There are two types of 'air make-up' valves. The 'snifter' which injects a small amount of air with each pump start up and the 'float' type that goes in the side of the tank. Both are prone to failure. Best solution though is to go to bladder tanks - don't think I would if you need all those tanks.
I am intrigued with your multiple tank system. Why so many tanks? They give you fewer pump starts but much longer run times. Is there some reason other than that?
Nope. Years back, when we first designed the well system, I was told that cycling was what kills well pumps. The intent was to give long on/off times both to extend the life of the pumps and to give more saturation time for our chlorine system.
Also I don't get the need for a booster pump at your mother's house. with main pump set for 40-80 psi she will be getting...umm...about 20-60 at the house anyhow. Ooops...yep, 20 psi too low and high end would be some less than 60.

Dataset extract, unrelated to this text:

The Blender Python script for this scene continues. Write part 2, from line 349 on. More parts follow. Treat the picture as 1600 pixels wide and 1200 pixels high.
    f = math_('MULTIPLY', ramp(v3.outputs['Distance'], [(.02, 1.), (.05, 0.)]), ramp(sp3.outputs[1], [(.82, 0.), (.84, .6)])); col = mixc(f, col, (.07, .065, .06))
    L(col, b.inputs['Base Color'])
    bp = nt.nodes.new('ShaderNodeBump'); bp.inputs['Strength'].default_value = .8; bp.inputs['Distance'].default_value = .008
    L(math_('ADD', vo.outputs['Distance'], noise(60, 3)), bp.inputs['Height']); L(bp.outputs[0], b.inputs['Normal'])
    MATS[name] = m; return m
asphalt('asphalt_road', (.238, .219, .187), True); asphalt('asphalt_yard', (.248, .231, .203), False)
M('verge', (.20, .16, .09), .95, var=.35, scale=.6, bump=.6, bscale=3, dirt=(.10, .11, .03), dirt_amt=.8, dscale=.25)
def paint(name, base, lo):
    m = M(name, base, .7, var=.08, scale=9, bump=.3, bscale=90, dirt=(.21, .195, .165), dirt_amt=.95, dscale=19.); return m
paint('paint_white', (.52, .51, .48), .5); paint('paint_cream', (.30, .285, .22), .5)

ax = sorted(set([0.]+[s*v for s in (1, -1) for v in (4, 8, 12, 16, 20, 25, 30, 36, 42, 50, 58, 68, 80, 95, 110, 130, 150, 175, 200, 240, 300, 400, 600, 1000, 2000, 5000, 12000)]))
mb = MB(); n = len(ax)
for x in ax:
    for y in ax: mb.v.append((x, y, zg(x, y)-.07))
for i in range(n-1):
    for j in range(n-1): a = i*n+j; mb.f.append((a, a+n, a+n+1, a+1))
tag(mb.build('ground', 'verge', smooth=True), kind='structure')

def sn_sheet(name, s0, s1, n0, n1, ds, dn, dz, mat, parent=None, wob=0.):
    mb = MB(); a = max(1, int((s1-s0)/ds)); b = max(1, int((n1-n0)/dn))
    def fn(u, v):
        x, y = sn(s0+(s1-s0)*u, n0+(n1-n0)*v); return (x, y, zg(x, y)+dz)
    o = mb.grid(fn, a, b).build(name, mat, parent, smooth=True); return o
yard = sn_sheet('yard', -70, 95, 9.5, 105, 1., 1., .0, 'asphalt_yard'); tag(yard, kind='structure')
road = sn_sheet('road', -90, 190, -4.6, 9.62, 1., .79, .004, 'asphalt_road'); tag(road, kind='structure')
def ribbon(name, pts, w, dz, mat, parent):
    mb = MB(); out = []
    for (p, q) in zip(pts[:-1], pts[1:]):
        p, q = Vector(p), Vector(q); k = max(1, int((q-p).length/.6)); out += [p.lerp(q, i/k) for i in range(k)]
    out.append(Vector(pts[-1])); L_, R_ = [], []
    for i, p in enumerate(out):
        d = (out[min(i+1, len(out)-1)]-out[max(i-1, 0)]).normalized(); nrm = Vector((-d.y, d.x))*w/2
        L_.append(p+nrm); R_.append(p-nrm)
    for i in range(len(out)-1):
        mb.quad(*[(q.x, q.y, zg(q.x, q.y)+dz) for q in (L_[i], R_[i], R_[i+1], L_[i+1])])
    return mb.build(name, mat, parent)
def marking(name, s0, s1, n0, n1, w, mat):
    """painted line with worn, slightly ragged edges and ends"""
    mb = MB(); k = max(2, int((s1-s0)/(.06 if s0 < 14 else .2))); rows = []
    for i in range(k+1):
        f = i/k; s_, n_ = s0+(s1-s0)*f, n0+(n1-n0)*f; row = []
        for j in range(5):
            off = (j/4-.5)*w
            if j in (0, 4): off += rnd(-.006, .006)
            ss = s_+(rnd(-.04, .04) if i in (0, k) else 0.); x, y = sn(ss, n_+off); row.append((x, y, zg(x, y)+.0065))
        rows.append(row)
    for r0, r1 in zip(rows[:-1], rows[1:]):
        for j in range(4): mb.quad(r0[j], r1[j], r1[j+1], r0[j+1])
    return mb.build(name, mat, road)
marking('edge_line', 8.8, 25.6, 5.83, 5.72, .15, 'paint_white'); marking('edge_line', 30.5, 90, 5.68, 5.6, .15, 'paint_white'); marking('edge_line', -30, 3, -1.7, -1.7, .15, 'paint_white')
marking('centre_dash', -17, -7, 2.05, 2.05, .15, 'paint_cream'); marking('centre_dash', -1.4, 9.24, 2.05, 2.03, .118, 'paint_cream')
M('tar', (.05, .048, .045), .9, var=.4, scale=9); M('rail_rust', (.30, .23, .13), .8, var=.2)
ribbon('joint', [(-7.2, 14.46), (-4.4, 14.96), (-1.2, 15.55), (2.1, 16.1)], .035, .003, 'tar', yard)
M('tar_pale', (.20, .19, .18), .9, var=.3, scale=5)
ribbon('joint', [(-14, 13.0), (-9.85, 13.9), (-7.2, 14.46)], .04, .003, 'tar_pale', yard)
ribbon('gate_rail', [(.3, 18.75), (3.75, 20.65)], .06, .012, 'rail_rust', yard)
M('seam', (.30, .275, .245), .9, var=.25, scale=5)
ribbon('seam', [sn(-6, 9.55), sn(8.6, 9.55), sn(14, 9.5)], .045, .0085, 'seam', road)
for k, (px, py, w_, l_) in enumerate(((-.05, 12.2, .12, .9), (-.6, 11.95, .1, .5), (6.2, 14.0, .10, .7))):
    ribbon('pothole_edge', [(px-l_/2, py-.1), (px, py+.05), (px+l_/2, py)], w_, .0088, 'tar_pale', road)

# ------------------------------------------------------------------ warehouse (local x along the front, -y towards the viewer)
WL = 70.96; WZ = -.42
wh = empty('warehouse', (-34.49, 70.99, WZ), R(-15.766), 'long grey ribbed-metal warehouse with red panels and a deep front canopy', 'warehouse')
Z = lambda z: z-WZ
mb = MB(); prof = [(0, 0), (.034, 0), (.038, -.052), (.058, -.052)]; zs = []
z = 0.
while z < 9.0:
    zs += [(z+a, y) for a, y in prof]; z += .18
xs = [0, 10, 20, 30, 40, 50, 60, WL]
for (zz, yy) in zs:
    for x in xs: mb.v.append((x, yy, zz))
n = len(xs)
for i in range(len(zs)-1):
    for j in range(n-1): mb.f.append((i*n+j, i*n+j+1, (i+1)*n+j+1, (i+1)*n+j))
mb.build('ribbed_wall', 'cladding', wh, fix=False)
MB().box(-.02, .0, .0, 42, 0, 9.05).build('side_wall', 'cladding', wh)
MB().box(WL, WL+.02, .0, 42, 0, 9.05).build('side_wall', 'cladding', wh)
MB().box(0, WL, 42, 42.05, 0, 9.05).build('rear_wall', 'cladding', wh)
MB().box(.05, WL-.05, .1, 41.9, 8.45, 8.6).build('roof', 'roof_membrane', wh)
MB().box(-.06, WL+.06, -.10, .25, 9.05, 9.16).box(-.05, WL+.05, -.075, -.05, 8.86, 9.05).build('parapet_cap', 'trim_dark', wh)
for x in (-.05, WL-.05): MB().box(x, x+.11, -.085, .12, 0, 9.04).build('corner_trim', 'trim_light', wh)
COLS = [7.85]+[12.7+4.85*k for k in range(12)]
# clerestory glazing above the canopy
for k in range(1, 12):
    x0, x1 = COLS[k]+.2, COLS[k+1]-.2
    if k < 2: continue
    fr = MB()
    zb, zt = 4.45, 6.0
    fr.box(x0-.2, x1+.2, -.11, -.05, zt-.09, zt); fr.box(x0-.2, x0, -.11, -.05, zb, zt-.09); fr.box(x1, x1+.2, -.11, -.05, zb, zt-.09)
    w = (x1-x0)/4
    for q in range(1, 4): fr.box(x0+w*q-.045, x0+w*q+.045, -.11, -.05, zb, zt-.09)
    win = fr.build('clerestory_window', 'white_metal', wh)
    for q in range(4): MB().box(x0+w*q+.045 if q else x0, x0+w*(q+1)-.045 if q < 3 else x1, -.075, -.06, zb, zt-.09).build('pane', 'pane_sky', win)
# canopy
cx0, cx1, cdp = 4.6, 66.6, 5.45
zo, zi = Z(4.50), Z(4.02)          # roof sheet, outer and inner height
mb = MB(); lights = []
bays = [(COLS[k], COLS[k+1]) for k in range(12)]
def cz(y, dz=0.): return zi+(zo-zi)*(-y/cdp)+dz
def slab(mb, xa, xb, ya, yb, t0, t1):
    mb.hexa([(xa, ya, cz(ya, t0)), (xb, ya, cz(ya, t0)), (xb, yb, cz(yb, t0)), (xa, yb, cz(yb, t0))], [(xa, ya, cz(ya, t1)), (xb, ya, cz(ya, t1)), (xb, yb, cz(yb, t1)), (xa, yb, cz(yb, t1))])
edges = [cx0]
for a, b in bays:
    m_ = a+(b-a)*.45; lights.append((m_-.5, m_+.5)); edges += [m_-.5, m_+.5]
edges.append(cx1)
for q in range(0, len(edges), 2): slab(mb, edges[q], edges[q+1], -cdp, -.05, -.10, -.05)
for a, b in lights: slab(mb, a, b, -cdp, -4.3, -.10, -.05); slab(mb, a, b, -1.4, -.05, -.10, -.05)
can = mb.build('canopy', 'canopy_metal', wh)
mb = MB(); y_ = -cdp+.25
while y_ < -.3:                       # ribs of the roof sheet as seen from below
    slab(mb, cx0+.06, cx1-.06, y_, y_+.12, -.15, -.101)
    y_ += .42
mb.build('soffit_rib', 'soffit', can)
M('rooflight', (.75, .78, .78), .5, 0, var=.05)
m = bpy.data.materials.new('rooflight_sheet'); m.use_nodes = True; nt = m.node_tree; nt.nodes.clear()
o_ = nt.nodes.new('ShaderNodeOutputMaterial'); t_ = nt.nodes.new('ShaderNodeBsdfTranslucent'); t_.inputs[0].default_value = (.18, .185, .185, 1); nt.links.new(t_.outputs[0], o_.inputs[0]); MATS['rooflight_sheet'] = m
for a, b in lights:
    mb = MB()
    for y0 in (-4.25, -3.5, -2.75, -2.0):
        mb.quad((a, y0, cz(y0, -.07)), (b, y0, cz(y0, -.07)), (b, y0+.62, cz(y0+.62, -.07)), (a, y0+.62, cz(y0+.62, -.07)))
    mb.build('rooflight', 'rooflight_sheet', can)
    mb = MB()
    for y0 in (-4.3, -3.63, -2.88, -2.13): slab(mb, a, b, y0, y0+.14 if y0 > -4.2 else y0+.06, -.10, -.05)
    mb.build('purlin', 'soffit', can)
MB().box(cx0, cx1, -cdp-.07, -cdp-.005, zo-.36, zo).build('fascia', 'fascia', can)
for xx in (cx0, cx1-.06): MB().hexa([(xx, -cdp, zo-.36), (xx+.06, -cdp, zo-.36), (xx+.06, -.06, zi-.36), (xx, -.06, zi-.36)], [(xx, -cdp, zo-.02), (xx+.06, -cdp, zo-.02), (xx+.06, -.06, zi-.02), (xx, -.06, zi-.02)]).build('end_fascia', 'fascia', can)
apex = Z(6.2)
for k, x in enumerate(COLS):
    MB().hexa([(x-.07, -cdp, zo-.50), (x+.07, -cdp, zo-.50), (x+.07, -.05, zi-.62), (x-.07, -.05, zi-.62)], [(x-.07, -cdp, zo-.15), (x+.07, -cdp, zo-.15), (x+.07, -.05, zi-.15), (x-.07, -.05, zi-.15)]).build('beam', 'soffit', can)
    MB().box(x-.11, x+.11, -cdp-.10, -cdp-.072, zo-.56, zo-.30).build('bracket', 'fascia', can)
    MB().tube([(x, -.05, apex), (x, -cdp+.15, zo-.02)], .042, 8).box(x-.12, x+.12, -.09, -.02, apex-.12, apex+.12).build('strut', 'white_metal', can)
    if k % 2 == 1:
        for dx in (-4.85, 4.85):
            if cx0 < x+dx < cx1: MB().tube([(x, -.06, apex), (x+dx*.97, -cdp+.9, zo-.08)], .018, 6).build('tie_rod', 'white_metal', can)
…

Yeah, it runs some where around 20-50 psi without the booster pump. Usable, but not desireable. Using the 30 psi spread and additional tanks on the main pump saves it from having to startup every time the booster starts. IIRC, it calculated out to about 2to1. Again, the purpose was to try to extend the life of the pumps while providing a "normal" pressure at the house. The other origional purpose was that it was designed to be a two house system, though county requirements ended up making this unfeasable since the last requirement they told us about before issuing a construction permit for the second house was that we needed to tear out the farm and put 16-1/2 of our 17 acres into native growth protection and we would only be allowed to use 1/4 acre for each house. In Washington, native growth protection areas are limited access areas and even mowing is illegal. I wasn't willing to tear out the farm and be told I couldn't walk on or use my own land.